A aposta, obviamente, não foi às cegas. Estudos indicavam a viabilidade do negócio e iam ao encontro do interesse de Guilherme Leal, um dos fundadores da fabricante de cosméticos Natura, em criar a Dengo. Assim, identificou-se o espaço para um produto de alta qualidade, com sustentabilidade como propósito. O crescimento do negócio levou a Dengo a buscar fornecedores em outras regiões do Brasil.
Matéria-prima de qualidade e renda digna
A estratégia da empresa para alavancar o negócio foi investir na capacitação dos produtores, assim como na atração dos mais jovens diante dos compromissos de retorno financeiro. A Dengo estabeleceu prêmios para o cacau de qualidade, em uma faixa variável de 70% a 160% sobre do preço do mercado. Aqueles que recebem acima de 100%, por exemplo, são orgânicos ou contam com outros atributos genéticos. "Nos três primeiros anos, pagamos cerca de 85% a mais do que o mercado pagava", conta Andresa.
A partir de 2023, foram inseridos atributos ligado à sustentabilidade da fazenda, checados uma vez ao ano por meio de auditoria. Com isto, em 2023, o incremento na renda dos produtores é de 107%, em média.
Além de pagar melhor do que os concorrentes, o objetivo da Dengo é que os produtores tenham renda digna. Ou seja, que recebam ao menos o mínimo do que precisam para viver bem, considerando custos de moradia, educação, lazer, entre outros pontos. Neste cenário, hoje 38% dos produtores tem renda digna, e o objetivo é de que todos alcancem essa condição até 2030.

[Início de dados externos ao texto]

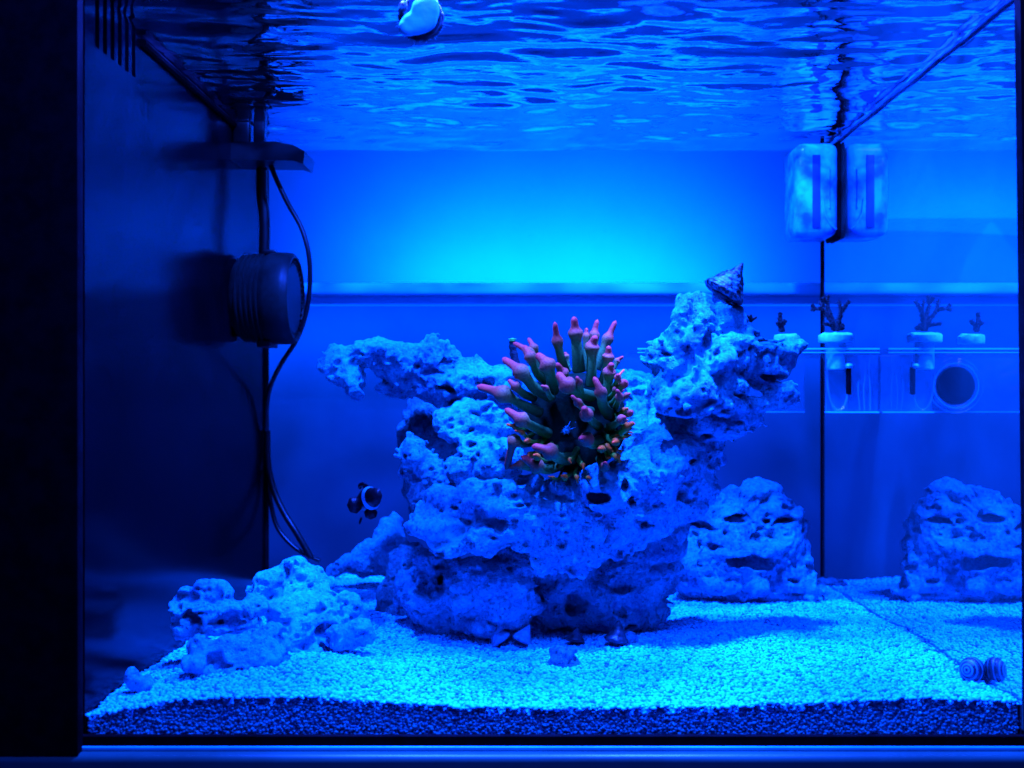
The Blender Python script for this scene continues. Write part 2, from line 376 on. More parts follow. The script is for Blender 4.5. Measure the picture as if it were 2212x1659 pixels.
V = np.stack([X, Y, ZW + H * edge], -1).reshape(-1, 3)
I = np.arange(nx * ny).reshape(ny, nx)
F = np.stack([I[:-1, :-1], I[:-1, 1:], I[1:, 1:], I[1:, :-1]], -1).reshape(-1, 4)
M['water'] = reflector("water_surface", wavy=True, refl=.95)
tag(mesh_obj("water", V, F, M['water']), kind="structure")

# sand ---------------------------------------------------------------
def sand_z(x, y):
    x = np.asarray(x, float); y = np.asarray(y, float)
    pp = np.stack([x, y, x * 0], -1)
    u = (x - XL) / (XR - XL)
    z = Z0 - .1515 + .0022 * vnoise(pp, 14, 1) + .0010 * vnoise(pp, 45, 2)
    z = z - .006 * np.clip((.10 - u) / .10, 0, 1) + .002 * np.sin(u * 9)
    z = z - .006 * np.clip((u - .7) / .3, 0, 1) * np.clip((y - .15) / .2, 0, 1)
    z = z + .004 * np.exp(-((u - .15) / .12) ** 2) * np.exp(-((y - .06) / .06) ** 2)
    return z
nx, ny = 130, 110
X, Y = np.meshgrid(np.linspace(XL + .0004, XR - .0004, nx), np.linspace(.0006, TD - .0006, ny))
V = np.stack([X, Y, sand_z(X, Y) - .0012], -1).reshape(-1, 3)
I = np.arange(nx * ny).reshape(ny, nx)
F = np.stack([I[:-1, :-1], I[:-1, 1:], I[1:, 1:], I[1:, :-1]], -1).reshape(-1, 4)
# skirt along the front pane
V[:, 1] = np.maximum(V[:, 1], .0030); Vf = V[:nx].copy(); Vf[:, 2] = 0; n0 = len(V)
Ff = np.array([[i, n0 + i, n0 + i + 1, i + 1] for i in range(nx - 1)])
V = np.concatenate([V, Vf]); F = np.concatenate([F, Ff])
M['bed'] = pmat("sand_bed_fine", (.002, .35, .6), (.003, .5, .7), 900, rough=.9, spec=.1)
tag(mesh_obj("sand_bed", V, F, M['bed']), kind="structure")
import bmesh as _bm
bmx = _bm.new(); _bm.ops.create_icosphere(bmx, subdivisions=1, radius=1)
IV = np.array([v.co[:] for v in bmx.verts]); IF = np.array([[v.index for v in f.verts] for f in bmx.faces]); bmx.free()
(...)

Para isso, há estratégias como aumentar a produção e as vendas do cacau e o prêmio dados a quem produz. Mas, muitas vezes, o preço do cacau se impõe. Quando ele sobe, o produtor quer vender rápido para outro fabricante, mesmo que não tenha tanta qualidade no fruto e bonificações no pagamento.
Para a Dengo, o momento é de fortalecer a importância da sustentabilidade e das boas práticas no longo prazo. De acordo com Andressa, outras companhias não entendem como a Dengo faz a ginástica de pagar mais para o produtor ao mesmo tempo em que o preço do cacau sobe. A verdade é que é algo desafiador, com práticas que foram revisadas para que o produto continue com mais cacau do que a concorrência.

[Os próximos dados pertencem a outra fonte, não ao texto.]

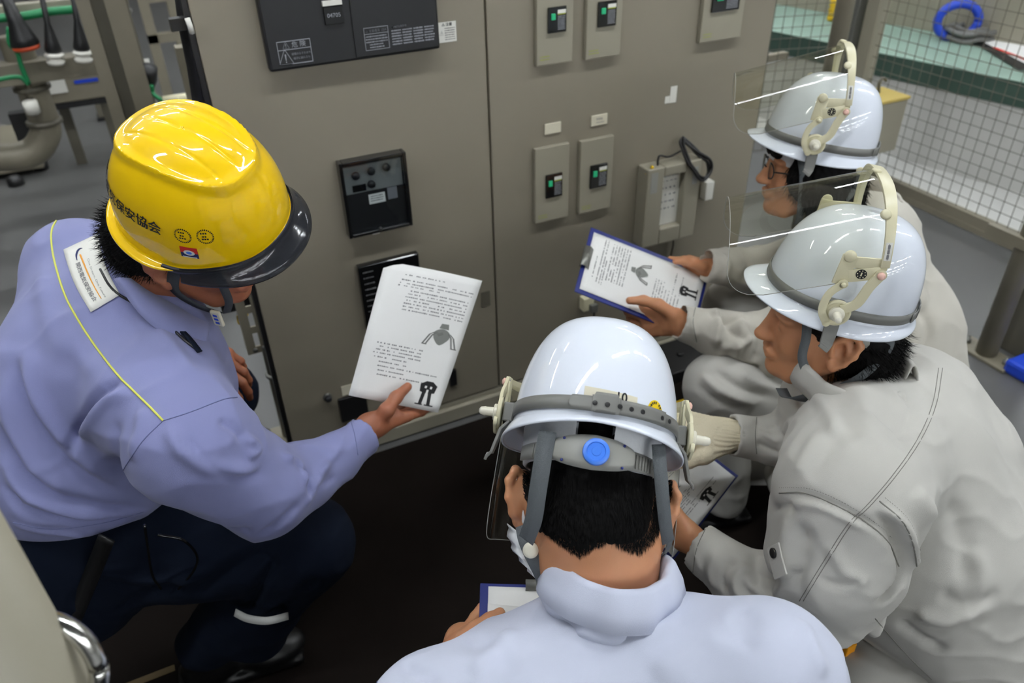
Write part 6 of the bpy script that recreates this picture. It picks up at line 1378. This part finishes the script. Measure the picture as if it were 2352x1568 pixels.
for fr_q, h_q in ((frC, hC), (frD, hD)):         # rear adjusters of the other two bands
    def od(phi, z, off):
        s_ = math.asin(min(.98, max(0.0, z) / HH)) * 2 / PI; p = dome(phi, s_, off=0); b = unit([p[0] / .118 ** 2, p[1] / .103 ** 2, p[2] / HH ** 2]); return fr_q(p + b * off)
    V, F = loft([[od(PI - .38 + .40 * i / 12, .0095 + (j / 6 - .5) * .027 * (1 if 1 < i < 11 else .75), .0056 if 0 < j < 6 else .0045) for i in range(13)] for j in range(7)], closed=False); mk('band_buckle', V, F, 'band_grey', h_q, solid=.0022)
    V, F = loft([[od(PI - .62 + .9 * i / 24, .0095 + (j / 3 - .5) * .0155, .0044) for i in range(25)] for j in range(4)], closed=False); mk('band_overlap', V, F, 'band_grey', h_q, solid=.0018)

# ------------------------------------------------------------------ sub-parts go under the part they belong to
SUBS = {'seam': ('jacket', 'shirt', 'trousers'), 'stitching': ('jacket', 'shirt'), 'piping': ('shirt',), 'button': ('sleeve_tab',), 'hair_strands': ('hair',), 'sideburn': ('hair',), 'thumb_nail': ('body',), 'buckle_print': ('buckle',), 'patch_lettering': ('name_patch',), 'patch_slogan': ('name_patch',),
        'orange_stroke': ('name_patch',), 'blue_arc': ('name_patch',), 'knob': ('pivot_arm',), 'pin': ('pivot_arm',), 'mark_print': ('maker_mark',), 'rivet': ('arch',), 'arch_label': ('arch',), 'band_hole': ('band_overlap',), 'adjust_knob': ('ratchet_housing',), 'screw': ('ratchet_housing',),
        'grip_ribs': ('ratchet_band',), 'embossed_word': ('ratchet_band',), 'tape_digits': ('name_tape',), 'sticker_print': ('round_sticker',), 'shield_edge': ('face_shield',), 'dial_scale': ('dial',), 'switch_lever': ('switch_face',), 'glasses_lens': ('glasses',), 'collar_tag': ('collar',), 'red_line': ('sheet',),
        'clamp_drawing': ('sheet',), 'stand_drawing': ('sheet',), 'bolt': ('foot_plate', 'base_plate', 'plate')}
bpy.context.view_layer.update()
def ctr(o): return sum((Vector(c) for c in o.bound_box), Vector()) / 8
for r in [o for o in COL.objects if o.parent is None]:
    kids = list(r.children)
    for o in kids:
        for pn in SUBS.get(o.name.split('.')[0], ()):
            c = [k for k in kids if k.name.split('.')[0] == pn and k.parent == r]
            if c: o.parent = min(c, key=lambda k: (ctr(k) - ctr(o)).length); break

"Neste momento, o prêmio do produtor está menor do que ele recebeu no ano passado, mas ainda assim há um ganho real próximo e sem injustiça financeira ou algo que impacte a meta da renda digna. O nosso objetivo é oferecer algo justo e estarmos preparados para todo tipo de reordenação do mercado. Já para o consumidor, incentivamos também a aquisição de produtos que não levam o cacau, como o café e outras bebidas", explica.